Kilimi swore positively that she was present at the meeting of the family when the arrangement to build a family house was made, that she saw the house after it was built and that ever since it has been regarded by herself and other members of the family as the family house. Kilimi impressed me as a truthful witness and although she may not have been quite clear on minor details, due perhaps to her age, in the main I think that the story she told was correct.
The defendant to support her claim to the house relied on the letters of administration and her statement that her husband had told her that he owned a house at 'Eua (where the house in question is situated) and accurately described the house to her. I have grave doubts as to the admissibility of this conversation between the Defendant and her deceased husband but no objection was raised to it so I let it in. But assuming that it was admissible it is no proof (or only the very flimisiest) that Viliami owned the house, and I can not see that the inclusion of this house in the letters of administration of Matangi's estate (assuming that it was the same house) carries the matter any further because it was so included because Viliami told the Registrar to include it.
I was in some doubt at first whether such an arrangement whereby a house (mild remain in a family in perpetuity was valid but after hearing Counsel for both parties I am satisfied that such is the Tongan Custom which I think should be upheld by this Court unless there is some Statute to the contrary. In the present case I know of no such Statute. This was also held to be the custom in two cases decided in 1952 by Mr. Acting Justice Gavin, to which Tupou referred me.

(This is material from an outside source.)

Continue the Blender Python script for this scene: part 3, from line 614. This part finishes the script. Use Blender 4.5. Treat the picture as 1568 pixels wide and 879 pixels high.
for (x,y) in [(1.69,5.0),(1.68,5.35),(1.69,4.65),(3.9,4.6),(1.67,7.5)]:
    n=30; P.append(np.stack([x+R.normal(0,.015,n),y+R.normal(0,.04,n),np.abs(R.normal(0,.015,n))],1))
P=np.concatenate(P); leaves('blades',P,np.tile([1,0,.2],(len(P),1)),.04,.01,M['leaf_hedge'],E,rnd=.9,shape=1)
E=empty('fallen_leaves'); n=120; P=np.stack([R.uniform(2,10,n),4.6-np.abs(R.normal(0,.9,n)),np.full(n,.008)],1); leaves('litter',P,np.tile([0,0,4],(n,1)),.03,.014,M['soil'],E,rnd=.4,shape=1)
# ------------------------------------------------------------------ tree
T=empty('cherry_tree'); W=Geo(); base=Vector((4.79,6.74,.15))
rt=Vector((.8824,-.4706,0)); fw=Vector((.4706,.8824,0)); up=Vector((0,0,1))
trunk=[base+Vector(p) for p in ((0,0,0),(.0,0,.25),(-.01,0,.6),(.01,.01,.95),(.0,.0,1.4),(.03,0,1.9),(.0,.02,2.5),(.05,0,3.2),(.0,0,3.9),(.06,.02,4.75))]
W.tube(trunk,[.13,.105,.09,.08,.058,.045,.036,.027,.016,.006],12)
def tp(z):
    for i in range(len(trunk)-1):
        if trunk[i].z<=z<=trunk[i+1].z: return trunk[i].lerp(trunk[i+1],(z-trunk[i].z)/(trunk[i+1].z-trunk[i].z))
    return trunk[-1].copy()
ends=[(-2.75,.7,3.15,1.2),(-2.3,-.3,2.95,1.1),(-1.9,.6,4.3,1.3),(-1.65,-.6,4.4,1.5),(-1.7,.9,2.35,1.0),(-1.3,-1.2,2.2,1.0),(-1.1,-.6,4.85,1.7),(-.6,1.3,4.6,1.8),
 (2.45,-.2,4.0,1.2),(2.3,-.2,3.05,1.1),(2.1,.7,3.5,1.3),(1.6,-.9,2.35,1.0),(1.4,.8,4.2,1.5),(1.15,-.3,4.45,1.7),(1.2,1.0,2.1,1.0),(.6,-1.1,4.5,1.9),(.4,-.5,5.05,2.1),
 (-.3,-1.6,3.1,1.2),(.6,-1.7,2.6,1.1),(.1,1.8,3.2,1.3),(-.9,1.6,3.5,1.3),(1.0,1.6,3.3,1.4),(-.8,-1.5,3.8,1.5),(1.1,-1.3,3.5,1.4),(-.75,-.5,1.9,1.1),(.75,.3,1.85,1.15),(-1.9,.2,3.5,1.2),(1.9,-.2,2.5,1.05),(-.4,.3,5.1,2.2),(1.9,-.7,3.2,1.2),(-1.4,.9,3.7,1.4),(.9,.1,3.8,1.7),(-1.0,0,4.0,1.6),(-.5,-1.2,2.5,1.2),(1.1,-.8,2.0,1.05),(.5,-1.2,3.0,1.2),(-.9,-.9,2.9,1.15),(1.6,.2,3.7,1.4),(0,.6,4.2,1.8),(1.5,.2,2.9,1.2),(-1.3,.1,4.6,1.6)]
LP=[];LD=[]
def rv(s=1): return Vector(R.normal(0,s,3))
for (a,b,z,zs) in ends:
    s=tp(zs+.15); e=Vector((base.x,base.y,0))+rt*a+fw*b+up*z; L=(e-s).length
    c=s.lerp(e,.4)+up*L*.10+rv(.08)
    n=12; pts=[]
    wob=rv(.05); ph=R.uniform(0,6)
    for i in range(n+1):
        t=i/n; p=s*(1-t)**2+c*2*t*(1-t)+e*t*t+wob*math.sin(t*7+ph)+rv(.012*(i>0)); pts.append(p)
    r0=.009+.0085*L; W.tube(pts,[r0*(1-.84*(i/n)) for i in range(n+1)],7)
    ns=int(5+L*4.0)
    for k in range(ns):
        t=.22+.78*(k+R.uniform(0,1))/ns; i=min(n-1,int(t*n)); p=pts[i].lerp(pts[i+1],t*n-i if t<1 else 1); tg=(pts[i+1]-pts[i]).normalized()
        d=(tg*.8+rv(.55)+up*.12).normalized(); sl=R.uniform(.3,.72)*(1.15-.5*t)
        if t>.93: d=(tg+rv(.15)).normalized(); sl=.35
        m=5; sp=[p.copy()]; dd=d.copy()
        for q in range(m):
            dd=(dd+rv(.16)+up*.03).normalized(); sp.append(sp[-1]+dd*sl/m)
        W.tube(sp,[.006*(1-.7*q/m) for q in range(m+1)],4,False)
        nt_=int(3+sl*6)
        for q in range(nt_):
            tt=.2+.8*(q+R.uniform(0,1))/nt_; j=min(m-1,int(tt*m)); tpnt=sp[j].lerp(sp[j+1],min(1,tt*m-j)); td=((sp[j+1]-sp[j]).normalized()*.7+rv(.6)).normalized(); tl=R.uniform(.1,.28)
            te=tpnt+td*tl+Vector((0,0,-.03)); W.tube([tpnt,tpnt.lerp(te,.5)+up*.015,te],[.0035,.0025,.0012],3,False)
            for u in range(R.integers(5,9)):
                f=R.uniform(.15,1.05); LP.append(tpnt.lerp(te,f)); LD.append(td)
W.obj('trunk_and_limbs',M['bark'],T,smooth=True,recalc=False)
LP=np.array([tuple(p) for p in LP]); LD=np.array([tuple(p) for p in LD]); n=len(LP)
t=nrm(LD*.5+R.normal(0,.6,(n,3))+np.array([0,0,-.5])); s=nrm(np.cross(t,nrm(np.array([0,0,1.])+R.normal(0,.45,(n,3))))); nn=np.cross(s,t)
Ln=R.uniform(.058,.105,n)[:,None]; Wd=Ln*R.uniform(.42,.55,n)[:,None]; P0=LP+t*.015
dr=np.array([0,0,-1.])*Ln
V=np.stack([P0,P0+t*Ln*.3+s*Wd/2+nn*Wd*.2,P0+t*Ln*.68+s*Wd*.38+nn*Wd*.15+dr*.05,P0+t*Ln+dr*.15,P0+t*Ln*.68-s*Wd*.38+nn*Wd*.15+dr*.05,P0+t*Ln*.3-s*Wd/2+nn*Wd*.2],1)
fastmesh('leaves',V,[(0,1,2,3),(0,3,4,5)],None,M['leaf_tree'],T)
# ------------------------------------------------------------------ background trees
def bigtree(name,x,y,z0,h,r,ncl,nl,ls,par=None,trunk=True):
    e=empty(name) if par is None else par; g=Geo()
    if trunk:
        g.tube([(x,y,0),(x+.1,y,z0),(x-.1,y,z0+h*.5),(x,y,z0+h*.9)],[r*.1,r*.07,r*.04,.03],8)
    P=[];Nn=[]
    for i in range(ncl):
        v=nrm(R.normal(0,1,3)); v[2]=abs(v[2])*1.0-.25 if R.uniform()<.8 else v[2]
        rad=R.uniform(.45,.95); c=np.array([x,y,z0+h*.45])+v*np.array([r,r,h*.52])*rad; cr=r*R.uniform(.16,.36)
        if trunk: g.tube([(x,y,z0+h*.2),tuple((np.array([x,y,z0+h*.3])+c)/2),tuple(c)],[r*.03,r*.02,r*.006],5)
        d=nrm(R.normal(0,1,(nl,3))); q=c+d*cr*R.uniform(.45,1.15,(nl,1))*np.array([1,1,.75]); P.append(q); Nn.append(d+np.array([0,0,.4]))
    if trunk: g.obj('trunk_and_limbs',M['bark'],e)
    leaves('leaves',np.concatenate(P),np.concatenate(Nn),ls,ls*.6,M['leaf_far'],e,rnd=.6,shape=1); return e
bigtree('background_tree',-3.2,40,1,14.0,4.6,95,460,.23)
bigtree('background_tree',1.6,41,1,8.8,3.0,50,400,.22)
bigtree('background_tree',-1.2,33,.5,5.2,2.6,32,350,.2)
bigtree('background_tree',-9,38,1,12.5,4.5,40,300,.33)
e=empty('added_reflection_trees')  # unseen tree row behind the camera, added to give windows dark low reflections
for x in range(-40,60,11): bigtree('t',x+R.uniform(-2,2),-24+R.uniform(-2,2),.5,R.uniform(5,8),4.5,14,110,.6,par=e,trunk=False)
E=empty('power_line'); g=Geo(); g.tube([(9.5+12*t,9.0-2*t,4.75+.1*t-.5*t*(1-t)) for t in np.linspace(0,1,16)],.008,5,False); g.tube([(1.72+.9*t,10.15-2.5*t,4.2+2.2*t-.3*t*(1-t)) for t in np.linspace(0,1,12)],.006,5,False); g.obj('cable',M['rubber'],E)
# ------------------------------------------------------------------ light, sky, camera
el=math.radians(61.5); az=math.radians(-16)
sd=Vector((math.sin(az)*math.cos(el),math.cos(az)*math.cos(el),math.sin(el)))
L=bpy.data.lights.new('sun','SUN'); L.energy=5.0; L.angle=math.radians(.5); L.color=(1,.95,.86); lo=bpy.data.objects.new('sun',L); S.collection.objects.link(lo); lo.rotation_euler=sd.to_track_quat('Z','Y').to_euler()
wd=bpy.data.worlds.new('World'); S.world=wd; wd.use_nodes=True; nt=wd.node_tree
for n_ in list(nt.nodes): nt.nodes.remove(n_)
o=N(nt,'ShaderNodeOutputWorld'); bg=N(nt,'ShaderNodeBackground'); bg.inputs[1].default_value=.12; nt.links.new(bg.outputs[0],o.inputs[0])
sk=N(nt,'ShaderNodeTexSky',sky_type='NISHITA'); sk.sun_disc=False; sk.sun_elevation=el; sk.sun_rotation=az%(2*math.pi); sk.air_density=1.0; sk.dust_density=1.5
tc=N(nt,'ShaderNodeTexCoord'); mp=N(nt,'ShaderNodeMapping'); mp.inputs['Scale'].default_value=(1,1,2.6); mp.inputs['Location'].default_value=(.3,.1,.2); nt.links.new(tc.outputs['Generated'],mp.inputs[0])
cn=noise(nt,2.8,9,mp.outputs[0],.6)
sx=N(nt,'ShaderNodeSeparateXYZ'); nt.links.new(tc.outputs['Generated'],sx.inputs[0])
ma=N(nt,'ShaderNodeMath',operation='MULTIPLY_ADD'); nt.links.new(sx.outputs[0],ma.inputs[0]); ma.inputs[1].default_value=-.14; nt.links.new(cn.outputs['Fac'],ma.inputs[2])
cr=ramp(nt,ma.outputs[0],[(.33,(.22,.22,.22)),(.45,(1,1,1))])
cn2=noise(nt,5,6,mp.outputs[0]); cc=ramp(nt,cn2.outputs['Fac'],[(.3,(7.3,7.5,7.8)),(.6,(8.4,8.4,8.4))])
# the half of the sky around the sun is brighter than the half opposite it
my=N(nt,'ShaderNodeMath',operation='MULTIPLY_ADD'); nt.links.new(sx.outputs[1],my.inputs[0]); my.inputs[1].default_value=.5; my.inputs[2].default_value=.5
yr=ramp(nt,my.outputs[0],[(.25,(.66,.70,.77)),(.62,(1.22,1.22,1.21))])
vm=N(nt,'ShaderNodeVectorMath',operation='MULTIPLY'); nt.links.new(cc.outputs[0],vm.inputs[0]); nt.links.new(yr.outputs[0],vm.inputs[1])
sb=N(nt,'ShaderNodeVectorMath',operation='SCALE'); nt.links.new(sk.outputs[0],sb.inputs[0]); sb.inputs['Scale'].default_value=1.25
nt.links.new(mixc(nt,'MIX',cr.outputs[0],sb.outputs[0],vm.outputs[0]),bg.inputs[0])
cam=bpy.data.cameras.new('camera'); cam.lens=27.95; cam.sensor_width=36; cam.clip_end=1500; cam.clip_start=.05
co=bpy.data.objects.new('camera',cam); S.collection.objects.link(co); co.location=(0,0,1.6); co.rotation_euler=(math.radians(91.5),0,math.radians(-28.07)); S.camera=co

After careful consideration of the evidence and the addresses of Tupou and Folau, to whom I am indebted for the assistance they gave the Court, I am satisfied that the house in question was built as a "family house" and has remained so ever since, and that Viliami Matangi never owned it.
There is another matter to which I should refer. Folau, Counsel for the Defendant, submitted that the Plaintiff must fail because the house has been in the undisputed possession of the defendant (through her husband) since 1944 and that therefore this case, which was not started until 1953, is barred by S.16 of Cap. 4.
I think that this submission must fail for the following reasons:—
(i) I doubt whether Viliami could be said to have ever been in possession of the house within the meaning of the section. The house may have been included in the letters of administration of his father's estate, but this was known only to himself and the Registrar of the Court. He never lived in the house, except as a boy and since then very seldom saw it.
(ii) I am not satisfied that the house in question is the house referred to in Exhibit D.
(iii) In any case I do not think that Section 16 of Cap. 4 applies to the present case which is an action under Section 6 of Cap. 7.
I therefore give judgment for the Plaintiff and direct that the letters of administration of the estate of Viliami Matangi granted to Seini Matangi on the 15th January, 1953 and being No. 9 of 1953 be altered by deleting therefrom the words and figures the Pale Tonga (ofa. 'e 3) 'ato kapa, holisi papa £150-.
I should add that the Defendant through her late husband is entitled to her equal share of this house with the other members of the family.
Tupou does not ask that the Defendant pay the Court fees but submits that she should pay. £5/5- towards lawyer's fees.
I order the Defendant to pay £5/5/– lawyer's fees. No order as to Court costs. The £5/5– to be paid on or before 30th September, 1954; I also order that Tupou have authority to withdraw the amount paid.